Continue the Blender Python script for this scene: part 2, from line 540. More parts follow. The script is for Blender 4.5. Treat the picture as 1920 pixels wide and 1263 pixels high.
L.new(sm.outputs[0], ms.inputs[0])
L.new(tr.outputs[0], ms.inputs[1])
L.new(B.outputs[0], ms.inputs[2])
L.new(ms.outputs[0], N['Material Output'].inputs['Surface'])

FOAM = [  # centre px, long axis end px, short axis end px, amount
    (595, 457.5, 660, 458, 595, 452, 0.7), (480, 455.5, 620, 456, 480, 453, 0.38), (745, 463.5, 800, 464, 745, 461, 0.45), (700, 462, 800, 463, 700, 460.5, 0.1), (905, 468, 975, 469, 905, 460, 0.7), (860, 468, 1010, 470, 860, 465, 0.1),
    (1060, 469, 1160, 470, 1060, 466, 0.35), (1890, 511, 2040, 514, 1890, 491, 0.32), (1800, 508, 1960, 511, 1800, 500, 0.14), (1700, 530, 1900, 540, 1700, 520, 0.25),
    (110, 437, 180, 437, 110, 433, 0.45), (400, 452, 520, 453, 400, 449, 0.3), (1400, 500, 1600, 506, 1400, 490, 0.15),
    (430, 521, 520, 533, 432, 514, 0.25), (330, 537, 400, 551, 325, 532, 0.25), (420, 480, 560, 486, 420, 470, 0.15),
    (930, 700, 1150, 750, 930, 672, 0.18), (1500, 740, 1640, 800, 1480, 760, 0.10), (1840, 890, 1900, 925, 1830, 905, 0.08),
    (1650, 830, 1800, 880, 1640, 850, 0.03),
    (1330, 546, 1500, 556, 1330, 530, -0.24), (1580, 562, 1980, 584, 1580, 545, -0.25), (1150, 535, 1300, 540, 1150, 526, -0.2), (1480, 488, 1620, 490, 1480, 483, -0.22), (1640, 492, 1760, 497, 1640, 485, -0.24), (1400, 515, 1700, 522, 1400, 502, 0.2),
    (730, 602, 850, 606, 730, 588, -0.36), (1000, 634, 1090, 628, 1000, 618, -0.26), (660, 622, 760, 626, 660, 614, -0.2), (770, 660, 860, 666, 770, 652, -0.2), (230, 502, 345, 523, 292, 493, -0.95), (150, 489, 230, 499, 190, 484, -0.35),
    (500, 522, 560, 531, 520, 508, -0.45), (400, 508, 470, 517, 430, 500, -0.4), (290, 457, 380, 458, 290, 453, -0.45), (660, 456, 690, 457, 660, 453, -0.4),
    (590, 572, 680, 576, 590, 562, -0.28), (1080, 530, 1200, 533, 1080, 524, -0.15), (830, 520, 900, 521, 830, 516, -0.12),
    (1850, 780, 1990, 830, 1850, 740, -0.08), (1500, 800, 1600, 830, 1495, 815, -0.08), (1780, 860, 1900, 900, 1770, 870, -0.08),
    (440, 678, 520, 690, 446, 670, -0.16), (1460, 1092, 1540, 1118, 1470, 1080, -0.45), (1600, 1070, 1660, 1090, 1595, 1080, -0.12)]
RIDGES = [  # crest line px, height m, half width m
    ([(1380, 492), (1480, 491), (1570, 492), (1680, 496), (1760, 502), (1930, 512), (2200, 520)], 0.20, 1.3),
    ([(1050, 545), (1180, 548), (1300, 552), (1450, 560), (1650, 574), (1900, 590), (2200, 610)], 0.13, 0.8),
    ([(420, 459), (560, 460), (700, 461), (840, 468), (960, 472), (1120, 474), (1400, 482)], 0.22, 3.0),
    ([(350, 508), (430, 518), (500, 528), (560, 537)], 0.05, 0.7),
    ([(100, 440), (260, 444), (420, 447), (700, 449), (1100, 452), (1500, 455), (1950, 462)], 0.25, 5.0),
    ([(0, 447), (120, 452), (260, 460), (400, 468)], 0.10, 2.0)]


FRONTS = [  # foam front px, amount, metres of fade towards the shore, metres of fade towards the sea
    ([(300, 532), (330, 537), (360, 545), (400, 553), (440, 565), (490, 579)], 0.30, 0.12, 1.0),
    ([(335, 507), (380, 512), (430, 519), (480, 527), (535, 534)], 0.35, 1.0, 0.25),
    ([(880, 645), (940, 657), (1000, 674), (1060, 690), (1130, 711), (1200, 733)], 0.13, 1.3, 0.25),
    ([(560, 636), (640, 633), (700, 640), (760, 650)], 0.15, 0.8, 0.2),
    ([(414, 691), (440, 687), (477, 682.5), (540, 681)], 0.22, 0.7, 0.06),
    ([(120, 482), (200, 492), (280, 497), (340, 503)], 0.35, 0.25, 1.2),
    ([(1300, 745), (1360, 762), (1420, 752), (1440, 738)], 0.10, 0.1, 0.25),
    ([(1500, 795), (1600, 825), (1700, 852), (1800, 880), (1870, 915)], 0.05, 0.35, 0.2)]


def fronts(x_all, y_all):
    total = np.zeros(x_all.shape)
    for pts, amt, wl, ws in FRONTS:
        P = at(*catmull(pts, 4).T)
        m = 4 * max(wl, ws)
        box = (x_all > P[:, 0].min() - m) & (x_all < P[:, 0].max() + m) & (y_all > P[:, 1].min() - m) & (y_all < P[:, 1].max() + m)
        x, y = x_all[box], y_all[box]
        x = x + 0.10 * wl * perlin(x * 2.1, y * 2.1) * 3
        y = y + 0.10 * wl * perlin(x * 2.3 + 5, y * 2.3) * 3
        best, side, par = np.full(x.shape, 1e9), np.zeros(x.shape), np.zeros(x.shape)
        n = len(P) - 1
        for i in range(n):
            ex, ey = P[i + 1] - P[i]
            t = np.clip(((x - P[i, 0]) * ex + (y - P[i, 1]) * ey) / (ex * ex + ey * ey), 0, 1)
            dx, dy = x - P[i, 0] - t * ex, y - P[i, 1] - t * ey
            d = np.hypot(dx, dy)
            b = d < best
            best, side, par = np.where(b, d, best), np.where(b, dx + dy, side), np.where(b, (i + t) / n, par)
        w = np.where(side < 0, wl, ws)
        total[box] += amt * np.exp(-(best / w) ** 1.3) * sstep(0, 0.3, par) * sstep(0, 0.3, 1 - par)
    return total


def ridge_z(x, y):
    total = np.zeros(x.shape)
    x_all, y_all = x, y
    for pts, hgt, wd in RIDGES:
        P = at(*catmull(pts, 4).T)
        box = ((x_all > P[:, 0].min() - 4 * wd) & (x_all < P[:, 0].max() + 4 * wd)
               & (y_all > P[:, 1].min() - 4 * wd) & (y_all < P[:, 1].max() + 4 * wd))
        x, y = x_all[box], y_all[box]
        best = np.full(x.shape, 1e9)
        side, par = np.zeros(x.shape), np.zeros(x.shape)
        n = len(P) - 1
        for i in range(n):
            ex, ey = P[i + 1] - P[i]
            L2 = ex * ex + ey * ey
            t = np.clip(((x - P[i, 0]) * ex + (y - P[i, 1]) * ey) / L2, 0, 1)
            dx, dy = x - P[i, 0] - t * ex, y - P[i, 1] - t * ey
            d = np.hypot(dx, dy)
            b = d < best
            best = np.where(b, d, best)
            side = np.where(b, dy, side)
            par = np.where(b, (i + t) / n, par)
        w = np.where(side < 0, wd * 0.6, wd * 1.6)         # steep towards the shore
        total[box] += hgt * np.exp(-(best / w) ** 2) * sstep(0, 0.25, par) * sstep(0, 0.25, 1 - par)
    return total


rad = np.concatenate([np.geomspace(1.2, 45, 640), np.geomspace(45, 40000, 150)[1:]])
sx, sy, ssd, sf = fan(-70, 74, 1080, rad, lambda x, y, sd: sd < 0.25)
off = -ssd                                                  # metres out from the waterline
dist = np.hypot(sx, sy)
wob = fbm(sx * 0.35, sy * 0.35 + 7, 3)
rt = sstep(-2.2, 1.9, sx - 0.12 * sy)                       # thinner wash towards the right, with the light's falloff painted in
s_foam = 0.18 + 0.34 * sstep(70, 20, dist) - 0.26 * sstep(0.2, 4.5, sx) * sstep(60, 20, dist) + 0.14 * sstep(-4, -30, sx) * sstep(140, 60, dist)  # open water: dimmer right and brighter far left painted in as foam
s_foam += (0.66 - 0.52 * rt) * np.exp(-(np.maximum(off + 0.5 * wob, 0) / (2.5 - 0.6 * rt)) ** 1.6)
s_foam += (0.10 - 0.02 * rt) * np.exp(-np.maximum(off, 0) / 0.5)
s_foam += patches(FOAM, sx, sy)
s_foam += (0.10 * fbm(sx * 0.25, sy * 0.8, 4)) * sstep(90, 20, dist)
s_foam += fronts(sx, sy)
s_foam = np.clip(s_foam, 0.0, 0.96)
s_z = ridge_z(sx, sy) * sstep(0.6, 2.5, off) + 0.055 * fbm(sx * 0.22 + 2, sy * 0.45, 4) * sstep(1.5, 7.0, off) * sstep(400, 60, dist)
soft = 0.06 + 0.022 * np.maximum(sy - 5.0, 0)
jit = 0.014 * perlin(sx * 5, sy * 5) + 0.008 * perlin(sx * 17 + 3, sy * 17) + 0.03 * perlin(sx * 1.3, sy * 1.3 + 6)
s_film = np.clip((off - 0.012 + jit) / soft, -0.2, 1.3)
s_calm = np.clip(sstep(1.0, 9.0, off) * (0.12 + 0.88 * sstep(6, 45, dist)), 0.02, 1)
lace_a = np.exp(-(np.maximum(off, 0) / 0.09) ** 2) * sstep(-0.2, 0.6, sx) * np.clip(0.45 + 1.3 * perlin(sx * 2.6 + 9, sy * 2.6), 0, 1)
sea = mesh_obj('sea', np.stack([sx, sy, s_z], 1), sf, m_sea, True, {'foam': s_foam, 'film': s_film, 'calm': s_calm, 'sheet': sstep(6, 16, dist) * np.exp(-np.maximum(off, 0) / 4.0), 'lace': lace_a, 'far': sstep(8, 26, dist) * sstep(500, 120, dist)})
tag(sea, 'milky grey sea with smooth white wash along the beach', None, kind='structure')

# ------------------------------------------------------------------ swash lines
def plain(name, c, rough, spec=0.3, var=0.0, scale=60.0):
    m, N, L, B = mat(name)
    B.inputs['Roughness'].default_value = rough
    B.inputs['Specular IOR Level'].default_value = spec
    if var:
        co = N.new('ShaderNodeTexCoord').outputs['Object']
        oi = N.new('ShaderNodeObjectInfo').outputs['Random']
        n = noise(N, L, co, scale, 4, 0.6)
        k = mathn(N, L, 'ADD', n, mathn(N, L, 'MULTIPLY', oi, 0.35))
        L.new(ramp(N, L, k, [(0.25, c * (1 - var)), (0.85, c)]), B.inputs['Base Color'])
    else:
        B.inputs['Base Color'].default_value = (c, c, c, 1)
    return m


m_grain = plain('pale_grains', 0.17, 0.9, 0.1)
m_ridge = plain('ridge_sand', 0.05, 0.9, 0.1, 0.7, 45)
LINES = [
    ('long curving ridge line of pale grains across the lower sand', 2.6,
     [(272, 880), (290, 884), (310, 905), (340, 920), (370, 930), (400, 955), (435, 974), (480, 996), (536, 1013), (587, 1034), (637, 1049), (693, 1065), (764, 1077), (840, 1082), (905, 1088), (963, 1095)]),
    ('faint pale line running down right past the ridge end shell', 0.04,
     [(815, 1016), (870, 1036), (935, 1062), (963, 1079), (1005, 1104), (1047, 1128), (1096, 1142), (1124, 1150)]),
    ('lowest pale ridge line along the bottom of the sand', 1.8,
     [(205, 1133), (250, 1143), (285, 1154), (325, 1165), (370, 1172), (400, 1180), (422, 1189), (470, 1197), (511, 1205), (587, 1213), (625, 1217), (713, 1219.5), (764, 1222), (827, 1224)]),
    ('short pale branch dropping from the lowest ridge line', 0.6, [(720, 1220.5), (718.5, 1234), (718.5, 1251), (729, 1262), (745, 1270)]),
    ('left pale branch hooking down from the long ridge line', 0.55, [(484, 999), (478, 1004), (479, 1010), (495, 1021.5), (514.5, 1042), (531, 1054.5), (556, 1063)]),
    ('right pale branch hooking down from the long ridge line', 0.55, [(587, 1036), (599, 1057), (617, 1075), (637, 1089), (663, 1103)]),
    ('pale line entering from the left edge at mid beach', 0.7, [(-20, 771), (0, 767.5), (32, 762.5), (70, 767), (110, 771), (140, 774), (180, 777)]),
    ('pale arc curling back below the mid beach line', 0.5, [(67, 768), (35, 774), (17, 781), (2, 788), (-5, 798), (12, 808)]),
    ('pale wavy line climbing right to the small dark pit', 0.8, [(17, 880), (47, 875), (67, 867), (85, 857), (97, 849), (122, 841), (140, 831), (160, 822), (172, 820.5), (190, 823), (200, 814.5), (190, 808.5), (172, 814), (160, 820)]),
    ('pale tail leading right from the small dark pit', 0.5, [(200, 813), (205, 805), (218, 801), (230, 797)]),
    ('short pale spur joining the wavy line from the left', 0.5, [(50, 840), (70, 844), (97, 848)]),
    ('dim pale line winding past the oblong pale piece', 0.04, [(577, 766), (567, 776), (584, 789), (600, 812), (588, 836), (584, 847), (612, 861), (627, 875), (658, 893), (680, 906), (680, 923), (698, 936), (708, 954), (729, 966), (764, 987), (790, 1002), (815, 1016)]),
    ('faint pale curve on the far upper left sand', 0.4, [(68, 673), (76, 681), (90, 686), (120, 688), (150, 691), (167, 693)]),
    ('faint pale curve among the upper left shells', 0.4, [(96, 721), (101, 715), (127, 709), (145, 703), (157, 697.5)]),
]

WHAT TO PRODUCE
Every line above that contains the word "from" should be reported.

COMPLETE OUTPUT
Continue the Blender Python script for this scene: part 2, from line 540. More parts follow. The script is for Blender 4.5. Treat the picture as 1920 pixels wide and 1263 pixels high.
off = -ssd                                                  # metres out from the waterline
    ('short pale branch dropping from the lowest ridge line', 0.6, [(720, 1220.5), (718.5, 1234), (718.5, 1251), (729, 1262), (745, 1270)]),
    ('left pale branch hooking down from the long ridge line', 0.55, [(484, 999), (478, 1004), (479, 1010), (495, 1021.5), (514.5, 1042), (531, 1054.5), (556, 1063)]),
    ('right pale branch hooking down from the long ridge line', 0.55, [(587, 1036), (599, 1057), (617, 1075), (637, 1089), (663, 1103)]),
    ('pale line entering from the left edge at mid beach', 0.7, [(-20, 771), (0, 767.5), (32, 762.5), (70, 767), (110, 771), (140, 774), (180, 777)]),
    ('pale tail leading right from the small dark pit', 0.5, [(200, 813), (205, 805), (218, 801), (230, 797)]),
    ('short pale spur joining the wavy line from the left', 0.5, [(50, 840), (70, 844), (97, 848)]),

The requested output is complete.